A lot of this is very familiar to readers of this blog but it becomes heady stuff when it trips off the pen of a man appointed by a new Prime Minister. Already it has had an impact. On the eve of publication of the review Richard Barham of the British Retail Consortium, representing most of the UK’s largest shops, wrote a piece for Sky News in which he said

We recognise our responsibilities as retailers towards the young and vulnerable. That’s why we’re exploring potential cross-industry approaches to online age verification to stop age-restricted products reaching people who are not old enough to buy them.

Pardon me for a moment. I’m rubbing my eyes.

In addition, although placed above in the generic section of the report’s recommendations two in particular could also have profound effects online.

A single web site for complaints about any and all media? If put together and resourced properly it could become a potent force for good.

If we establish 16 as a new baseline for engagement with a range of advertisements, what does this mean for all those advertising driven companies which currently have 13 or less as their entry point?

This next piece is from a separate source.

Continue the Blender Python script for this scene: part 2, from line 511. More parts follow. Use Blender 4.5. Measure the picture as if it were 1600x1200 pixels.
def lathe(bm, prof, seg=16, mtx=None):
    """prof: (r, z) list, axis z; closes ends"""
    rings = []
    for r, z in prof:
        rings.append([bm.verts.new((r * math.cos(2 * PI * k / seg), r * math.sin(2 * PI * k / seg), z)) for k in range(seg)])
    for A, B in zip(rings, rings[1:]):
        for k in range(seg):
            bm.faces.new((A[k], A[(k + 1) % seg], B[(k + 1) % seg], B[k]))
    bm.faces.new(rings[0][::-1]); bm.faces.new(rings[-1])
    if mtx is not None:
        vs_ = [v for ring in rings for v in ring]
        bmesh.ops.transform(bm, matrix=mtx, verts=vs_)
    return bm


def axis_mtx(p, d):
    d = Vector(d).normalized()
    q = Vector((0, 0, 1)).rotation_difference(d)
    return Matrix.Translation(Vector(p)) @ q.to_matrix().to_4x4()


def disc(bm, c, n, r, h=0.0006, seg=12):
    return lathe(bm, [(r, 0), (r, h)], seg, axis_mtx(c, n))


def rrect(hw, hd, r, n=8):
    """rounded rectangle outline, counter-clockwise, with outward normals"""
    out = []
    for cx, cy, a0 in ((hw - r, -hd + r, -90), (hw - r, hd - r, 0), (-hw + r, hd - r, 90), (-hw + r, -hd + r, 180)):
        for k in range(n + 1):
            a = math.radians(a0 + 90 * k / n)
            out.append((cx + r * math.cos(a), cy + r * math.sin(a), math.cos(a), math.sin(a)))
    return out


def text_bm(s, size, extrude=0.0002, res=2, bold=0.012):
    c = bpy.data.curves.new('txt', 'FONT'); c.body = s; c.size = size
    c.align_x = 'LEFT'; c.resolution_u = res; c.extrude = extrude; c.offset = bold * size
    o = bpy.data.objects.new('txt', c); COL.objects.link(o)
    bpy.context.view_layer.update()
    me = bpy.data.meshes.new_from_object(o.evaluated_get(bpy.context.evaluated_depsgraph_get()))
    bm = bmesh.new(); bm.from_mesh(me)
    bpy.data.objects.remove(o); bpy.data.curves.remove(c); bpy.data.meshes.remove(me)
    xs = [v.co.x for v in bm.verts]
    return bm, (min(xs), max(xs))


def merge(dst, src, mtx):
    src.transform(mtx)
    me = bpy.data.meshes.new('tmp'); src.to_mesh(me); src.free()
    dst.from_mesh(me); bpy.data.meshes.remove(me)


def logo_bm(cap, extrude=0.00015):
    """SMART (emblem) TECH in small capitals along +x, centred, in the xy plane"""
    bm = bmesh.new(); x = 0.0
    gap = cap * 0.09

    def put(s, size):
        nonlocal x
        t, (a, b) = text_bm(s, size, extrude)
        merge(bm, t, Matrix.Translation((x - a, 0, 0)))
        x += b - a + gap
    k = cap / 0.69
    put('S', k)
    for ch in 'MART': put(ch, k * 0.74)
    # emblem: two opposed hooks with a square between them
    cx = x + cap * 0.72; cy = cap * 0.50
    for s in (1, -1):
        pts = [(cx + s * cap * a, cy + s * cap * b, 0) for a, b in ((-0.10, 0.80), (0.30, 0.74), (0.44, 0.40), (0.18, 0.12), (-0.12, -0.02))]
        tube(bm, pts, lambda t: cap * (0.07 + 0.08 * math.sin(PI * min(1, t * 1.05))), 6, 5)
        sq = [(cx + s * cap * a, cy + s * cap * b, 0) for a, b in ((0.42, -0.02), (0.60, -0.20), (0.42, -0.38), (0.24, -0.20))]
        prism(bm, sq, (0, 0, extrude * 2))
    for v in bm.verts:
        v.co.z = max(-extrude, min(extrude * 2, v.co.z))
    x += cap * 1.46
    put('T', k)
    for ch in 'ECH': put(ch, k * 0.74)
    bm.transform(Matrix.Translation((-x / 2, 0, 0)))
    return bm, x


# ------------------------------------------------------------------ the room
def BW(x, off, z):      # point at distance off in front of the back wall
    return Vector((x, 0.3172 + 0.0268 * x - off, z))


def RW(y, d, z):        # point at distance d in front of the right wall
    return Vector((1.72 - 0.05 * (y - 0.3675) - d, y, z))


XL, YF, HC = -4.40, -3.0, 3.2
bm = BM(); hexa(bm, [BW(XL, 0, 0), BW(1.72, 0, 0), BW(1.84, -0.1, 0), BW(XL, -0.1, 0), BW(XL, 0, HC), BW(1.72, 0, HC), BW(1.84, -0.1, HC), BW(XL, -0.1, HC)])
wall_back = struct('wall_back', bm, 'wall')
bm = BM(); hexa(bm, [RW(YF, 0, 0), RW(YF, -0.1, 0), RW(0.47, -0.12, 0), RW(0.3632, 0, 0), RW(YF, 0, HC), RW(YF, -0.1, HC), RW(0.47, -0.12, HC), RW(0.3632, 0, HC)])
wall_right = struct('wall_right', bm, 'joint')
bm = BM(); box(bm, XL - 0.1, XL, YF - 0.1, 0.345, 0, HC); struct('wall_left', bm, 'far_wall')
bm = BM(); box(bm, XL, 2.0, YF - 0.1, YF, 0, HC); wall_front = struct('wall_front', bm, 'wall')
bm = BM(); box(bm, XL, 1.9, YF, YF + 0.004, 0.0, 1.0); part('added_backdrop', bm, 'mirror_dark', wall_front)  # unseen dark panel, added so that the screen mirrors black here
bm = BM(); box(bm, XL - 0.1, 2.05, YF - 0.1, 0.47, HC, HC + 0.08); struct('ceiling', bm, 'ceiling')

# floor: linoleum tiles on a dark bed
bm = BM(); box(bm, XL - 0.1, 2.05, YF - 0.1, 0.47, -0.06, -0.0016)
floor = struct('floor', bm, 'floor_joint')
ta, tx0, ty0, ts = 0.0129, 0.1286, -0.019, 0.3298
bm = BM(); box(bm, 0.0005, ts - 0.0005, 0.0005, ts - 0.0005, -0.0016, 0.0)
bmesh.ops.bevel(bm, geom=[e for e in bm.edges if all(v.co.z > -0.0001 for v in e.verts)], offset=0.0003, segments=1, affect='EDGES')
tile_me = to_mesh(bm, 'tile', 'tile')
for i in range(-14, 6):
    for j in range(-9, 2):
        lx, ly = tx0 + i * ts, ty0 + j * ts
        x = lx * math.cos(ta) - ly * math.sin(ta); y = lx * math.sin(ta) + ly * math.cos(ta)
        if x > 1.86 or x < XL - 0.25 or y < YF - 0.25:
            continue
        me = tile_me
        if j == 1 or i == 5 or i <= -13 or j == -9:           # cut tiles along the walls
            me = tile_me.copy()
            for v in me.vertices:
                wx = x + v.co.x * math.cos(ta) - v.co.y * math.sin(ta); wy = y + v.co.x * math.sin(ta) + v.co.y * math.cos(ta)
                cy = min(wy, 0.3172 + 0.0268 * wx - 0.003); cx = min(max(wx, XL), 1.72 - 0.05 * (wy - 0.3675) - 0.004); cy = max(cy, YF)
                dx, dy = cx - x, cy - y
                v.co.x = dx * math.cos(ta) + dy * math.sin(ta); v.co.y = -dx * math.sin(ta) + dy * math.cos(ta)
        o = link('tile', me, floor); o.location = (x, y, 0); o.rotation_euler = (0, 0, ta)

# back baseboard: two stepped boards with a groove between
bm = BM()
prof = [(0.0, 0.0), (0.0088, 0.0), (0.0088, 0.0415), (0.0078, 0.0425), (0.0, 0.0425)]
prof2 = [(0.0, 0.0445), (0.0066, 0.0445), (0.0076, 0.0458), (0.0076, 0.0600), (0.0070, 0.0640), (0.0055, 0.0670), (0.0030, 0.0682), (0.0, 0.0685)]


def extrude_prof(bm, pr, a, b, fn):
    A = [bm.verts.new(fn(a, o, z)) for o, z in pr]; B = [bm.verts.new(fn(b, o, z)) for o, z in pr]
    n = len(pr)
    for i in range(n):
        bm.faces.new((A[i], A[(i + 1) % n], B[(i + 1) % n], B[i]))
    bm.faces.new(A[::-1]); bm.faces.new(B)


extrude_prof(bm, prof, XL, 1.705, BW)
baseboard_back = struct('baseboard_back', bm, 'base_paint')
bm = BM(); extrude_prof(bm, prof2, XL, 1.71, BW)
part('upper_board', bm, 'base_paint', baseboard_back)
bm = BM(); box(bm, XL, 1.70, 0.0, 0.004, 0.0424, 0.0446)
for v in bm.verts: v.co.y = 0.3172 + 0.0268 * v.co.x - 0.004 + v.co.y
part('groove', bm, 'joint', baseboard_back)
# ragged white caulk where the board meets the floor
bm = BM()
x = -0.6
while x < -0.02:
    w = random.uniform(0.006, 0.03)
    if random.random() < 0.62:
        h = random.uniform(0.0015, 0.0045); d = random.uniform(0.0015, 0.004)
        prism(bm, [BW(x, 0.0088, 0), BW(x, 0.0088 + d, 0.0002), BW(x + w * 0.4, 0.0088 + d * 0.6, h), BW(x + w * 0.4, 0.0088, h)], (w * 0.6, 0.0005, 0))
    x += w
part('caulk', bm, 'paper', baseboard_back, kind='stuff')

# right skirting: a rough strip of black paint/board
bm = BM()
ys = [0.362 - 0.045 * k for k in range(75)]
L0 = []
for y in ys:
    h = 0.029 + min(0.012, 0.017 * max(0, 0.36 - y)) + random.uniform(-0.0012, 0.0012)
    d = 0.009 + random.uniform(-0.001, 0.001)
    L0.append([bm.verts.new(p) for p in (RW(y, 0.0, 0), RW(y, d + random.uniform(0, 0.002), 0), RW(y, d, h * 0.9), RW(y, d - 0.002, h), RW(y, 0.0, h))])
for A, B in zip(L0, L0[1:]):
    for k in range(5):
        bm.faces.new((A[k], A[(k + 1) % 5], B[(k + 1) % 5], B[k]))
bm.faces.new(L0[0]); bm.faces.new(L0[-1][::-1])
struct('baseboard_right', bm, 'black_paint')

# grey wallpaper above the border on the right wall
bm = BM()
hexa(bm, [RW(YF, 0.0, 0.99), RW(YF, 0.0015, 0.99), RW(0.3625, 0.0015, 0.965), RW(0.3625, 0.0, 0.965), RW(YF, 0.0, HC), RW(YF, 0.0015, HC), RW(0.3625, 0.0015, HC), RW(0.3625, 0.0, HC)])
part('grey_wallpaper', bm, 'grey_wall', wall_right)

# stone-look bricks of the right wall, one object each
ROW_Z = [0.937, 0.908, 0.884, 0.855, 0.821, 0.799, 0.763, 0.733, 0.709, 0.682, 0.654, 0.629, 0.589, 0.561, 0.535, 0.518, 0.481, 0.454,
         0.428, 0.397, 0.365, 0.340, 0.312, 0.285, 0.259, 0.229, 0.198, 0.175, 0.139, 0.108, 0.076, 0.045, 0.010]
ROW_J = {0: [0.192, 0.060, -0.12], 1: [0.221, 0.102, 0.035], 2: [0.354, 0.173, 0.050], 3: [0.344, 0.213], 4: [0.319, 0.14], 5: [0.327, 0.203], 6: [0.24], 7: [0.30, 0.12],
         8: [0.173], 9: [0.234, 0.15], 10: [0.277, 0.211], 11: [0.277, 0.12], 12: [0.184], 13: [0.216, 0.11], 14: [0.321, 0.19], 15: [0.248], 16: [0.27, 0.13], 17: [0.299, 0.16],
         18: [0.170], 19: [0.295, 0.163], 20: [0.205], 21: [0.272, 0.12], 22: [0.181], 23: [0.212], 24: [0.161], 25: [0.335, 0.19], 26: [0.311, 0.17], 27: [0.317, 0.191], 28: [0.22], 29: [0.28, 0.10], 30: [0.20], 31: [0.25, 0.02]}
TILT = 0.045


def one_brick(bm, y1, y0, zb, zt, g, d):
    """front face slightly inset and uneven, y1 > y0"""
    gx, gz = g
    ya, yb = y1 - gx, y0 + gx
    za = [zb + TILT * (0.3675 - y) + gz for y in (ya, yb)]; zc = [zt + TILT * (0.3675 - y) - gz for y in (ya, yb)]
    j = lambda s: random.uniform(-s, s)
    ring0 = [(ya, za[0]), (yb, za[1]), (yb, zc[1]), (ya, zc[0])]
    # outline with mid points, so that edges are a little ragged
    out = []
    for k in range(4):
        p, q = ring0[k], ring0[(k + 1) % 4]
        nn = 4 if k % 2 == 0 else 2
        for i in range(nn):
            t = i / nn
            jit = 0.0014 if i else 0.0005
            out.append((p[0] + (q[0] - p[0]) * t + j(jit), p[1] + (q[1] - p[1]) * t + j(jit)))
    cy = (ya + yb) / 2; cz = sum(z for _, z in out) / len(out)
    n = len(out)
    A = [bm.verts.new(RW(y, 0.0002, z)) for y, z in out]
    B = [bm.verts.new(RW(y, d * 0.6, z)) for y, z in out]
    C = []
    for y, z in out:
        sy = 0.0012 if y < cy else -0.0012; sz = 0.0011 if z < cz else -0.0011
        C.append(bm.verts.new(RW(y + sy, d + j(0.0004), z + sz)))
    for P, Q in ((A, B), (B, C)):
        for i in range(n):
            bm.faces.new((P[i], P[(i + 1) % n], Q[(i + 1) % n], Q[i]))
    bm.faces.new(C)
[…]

If 16 becomes a new commercial benchmark will it propel the Office of the Information Commission to revisit the question of the age at which youngsters can hand over personal data about themselves over the internet without companies first being required to obtain verifiable parental consent?

Just like the Blitz

I’m trying to think of another area of public policy which is as thoroughly democratic as the internet. With health, education, transport, housing, employment, leisure and all the things that hang off these crucial nodal points of people’s lives, there are almost limitless opportunities for the rich and the privileged to separate themselves off from the everyday experiences and concerns of the less rich and the less privileged.

But that’s not how it is with the internet. For now there’s only one of them and all our children use it. Eton and Bethnal Green. It’s like the Blitz without the bombs. Truly we are all in this together. The political salience of child internet safety is therefore visible to all who have eyes to see.

Reg and Dave clearly understood that point.